Clothing, tee-shirts and even a talking doll that blurted out his signature catch phrase were soon on store shelves everywhere.

Even with his demanding schedule, Walker continued to appear as the headliner at top comedy clubs, including the famous Comedy Store in Los Angeles. His joke writing team included a young David Letterman, Jay Leno and Byron Allen.

Walker's television work would lead to movie roles, like boxer Bootney Farnsworth in "Let's Do it Again," co-starring with entertainment luminaries Sidney Poitier and Bill Cosby.
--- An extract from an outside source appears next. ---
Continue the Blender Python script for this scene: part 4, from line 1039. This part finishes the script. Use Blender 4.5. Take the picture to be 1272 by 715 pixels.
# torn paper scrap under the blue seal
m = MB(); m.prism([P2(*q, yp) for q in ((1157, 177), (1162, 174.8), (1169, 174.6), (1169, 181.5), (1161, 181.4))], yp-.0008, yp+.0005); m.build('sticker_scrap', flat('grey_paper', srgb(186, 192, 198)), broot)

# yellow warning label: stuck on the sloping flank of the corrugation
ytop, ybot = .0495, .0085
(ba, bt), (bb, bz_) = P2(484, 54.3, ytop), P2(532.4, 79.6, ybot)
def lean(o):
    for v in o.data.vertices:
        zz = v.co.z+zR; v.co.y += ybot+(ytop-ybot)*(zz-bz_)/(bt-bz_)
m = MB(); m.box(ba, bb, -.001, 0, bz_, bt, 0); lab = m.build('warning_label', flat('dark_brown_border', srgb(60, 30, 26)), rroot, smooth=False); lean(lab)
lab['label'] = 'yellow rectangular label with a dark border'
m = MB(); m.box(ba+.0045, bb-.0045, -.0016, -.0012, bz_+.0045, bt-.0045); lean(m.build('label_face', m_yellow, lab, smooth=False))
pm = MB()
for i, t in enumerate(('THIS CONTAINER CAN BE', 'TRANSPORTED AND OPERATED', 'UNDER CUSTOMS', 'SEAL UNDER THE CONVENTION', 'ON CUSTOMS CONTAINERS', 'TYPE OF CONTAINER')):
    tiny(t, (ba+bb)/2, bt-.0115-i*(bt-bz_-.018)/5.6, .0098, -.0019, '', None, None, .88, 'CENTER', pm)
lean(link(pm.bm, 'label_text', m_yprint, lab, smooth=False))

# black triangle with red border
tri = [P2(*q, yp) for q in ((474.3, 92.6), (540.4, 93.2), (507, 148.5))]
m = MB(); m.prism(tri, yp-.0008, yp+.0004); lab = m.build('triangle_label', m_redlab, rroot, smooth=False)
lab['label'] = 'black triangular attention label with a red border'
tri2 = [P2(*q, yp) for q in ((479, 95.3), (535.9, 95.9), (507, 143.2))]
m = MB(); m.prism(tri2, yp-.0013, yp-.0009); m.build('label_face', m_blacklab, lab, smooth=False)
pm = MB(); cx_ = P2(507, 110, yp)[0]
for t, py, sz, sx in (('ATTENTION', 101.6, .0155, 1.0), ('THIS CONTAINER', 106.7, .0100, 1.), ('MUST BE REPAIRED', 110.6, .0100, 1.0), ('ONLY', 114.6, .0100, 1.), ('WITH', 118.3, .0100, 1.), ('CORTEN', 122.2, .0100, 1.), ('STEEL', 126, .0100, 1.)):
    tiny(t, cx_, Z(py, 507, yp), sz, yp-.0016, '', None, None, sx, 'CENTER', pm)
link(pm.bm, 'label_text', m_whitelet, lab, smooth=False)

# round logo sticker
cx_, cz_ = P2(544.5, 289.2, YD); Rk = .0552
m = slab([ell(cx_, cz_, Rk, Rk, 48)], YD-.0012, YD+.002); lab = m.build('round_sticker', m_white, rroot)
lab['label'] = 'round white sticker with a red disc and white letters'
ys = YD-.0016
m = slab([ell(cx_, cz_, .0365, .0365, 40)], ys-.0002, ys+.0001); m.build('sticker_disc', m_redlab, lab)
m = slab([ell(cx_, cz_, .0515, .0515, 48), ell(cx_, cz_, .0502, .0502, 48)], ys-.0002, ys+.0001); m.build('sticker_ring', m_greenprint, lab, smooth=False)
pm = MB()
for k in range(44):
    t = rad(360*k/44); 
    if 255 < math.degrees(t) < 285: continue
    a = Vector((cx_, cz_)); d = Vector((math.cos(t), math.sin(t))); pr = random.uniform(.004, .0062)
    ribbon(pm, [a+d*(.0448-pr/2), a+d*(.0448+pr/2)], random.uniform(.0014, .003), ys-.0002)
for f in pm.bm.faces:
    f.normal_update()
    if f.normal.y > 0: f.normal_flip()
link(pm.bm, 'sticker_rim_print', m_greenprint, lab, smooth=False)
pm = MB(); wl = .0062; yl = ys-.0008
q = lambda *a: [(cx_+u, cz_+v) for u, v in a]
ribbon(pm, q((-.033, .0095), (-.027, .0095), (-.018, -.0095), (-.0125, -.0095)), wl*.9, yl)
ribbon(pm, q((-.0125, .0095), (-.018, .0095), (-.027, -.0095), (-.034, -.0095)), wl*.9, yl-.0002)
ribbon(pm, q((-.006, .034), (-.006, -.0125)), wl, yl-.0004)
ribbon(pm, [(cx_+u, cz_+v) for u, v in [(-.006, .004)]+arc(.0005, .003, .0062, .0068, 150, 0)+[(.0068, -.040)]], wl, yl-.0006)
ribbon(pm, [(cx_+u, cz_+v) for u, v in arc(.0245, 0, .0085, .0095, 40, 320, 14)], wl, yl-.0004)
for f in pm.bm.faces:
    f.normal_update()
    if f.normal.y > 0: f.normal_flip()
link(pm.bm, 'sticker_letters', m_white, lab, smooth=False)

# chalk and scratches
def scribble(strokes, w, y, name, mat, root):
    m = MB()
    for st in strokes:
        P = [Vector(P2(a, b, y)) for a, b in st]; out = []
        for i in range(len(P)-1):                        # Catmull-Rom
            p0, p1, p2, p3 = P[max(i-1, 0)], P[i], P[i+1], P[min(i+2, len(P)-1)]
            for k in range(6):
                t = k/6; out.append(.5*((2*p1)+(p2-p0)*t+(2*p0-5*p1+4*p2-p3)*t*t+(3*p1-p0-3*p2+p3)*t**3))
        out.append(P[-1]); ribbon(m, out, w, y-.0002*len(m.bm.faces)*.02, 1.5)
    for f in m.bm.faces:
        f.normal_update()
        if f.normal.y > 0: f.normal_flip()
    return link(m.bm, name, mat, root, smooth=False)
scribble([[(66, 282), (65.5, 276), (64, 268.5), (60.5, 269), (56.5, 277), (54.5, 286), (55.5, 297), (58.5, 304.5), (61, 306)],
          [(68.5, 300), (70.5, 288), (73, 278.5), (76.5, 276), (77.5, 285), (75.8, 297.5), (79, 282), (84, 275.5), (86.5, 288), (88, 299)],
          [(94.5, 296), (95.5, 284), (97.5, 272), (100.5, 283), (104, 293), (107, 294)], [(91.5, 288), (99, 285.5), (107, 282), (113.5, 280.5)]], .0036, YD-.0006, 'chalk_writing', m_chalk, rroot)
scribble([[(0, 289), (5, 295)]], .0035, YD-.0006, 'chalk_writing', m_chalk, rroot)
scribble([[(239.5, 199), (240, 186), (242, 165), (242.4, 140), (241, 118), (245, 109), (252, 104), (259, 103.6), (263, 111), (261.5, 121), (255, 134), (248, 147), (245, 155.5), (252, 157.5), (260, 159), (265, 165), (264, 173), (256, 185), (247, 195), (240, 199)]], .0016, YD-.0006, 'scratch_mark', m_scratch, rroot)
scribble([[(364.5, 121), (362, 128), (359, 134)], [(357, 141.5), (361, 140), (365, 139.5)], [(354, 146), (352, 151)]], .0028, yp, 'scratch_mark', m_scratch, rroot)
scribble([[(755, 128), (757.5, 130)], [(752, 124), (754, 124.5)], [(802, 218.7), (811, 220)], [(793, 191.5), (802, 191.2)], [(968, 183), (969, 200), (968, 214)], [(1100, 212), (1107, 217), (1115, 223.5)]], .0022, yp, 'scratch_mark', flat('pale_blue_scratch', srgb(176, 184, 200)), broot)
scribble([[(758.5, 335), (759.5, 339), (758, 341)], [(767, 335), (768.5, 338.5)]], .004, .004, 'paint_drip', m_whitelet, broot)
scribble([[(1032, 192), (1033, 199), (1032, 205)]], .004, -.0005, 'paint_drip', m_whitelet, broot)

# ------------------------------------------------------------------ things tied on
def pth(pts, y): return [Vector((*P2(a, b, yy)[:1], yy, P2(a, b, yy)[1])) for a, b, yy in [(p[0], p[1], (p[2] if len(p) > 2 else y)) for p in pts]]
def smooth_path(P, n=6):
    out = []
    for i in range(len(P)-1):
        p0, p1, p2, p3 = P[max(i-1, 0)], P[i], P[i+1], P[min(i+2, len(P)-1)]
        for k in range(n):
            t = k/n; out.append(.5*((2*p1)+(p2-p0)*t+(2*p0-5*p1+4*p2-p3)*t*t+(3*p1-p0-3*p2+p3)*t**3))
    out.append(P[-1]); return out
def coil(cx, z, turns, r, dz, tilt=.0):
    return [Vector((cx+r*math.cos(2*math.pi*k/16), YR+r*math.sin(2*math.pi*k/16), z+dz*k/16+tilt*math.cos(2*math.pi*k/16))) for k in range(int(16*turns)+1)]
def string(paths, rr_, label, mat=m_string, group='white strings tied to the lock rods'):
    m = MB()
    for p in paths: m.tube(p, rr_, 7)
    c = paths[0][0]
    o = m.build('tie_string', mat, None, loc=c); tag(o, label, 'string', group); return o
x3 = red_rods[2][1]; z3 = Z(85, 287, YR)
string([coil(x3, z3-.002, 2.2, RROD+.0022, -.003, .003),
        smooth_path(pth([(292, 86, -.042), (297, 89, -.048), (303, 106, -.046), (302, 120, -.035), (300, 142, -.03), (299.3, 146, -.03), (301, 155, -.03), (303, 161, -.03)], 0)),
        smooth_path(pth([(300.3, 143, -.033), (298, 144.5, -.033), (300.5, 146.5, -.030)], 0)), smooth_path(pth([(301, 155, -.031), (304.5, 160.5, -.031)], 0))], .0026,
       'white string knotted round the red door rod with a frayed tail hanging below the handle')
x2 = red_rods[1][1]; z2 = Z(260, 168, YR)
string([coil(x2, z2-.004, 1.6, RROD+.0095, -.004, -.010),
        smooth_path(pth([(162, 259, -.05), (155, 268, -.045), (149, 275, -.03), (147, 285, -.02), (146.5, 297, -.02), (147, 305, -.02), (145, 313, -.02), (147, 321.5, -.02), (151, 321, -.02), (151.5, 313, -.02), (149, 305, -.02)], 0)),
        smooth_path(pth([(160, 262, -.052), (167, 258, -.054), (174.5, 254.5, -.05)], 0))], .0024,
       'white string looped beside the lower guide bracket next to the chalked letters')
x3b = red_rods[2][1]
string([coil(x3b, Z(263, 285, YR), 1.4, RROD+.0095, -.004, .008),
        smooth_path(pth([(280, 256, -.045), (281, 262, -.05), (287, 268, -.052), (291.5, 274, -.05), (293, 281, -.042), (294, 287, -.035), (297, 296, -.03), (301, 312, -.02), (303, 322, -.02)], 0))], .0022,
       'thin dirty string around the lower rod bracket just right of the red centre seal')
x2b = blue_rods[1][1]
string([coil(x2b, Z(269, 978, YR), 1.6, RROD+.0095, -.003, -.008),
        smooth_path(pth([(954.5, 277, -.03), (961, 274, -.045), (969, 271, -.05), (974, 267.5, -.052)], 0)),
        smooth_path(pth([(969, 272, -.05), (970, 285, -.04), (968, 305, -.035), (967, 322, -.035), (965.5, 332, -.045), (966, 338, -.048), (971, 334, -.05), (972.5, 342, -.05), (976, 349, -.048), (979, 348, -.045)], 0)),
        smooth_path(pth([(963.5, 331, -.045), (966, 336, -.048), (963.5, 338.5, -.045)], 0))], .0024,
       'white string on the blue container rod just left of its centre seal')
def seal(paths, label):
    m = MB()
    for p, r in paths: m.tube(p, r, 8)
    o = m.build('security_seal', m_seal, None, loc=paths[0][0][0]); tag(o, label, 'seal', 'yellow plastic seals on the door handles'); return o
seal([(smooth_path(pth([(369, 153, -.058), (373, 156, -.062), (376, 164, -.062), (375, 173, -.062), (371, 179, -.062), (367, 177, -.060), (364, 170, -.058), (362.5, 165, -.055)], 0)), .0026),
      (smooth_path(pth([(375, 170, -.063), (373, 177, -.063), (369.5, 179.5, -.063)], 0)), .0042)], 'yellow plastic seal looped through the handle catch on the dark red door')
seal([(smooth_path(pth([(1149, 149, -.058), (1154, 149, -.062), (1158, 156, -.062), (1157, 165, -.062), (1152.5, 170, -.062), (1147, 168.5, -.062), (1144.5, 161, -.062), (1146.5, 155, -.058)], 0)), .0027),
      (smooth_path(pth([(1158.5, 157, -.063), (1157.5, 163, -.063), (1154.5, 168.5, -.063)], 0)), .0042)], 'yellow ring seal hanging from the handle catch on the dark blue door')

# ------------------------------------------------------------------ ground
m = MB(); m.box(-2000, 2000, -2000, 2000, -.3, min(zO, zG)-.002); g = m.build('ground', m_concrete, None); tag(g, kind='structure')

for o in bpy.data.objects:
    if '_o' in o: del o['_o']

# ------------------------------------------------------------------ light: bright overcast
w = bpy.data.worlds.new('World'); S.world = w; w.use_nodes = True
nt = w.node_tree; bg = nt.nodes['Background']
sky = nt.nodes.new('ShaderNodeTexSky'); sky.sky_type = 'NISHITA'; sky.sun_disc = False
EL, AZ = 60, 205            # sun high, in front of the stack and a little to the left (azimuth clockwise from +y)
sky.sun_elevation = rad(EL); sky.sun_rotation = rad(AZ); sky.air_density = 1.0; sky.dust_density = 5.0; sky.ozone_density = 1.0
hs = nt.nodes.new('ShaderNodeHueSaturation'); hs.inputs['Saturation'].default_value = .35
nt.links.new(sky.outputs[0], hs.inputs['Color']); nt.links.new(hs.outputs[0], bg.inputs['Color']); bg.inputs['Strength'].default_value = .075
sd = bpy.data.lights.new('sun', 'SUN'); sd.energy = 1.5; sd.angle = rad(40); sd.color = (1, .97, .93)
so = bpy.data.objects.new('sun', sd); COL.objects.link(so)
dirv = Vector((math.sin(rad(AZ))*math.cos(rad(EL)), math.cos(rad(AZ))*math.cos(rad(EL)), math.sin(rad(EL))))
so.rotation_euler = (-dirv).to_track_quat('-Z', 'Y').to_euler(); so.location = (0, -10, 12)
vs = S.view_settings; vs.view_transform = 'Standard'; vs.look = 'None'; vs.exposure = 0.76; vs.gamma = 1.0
Walker also released a smash comedy album, "Dyn-o-mite!" that went gold.

When "Good Times" ended in 1979, Aaron Spelling offered Walker a starring role in the short-lived "B.A.D. Cats" and returned to cast him again in 1983 in "At Ease," an ABC series about a bunch of United States Army misfits.

He also landed choice roles in films, like "Airplane!" and "Airport '79," and was a regular on television shows, like "The Love Boat" and "Fantasy Island." In recent years he's made scene-stealing appearances on "The George Lopez Show," "Everybody Hates Chris" with Chris Rock and "Scrubs."

Walker currently tours the country 35 to 45 weeks a year for live performances and guest appearances on game shows and late night television. In his spare time he writes scripts for TV and movies, and continues to enjoy a comedy career now approaching five decades.

Tickets for Saturday's show are $20 in advance and $25 the day of the show. Doors open at 7 p.m.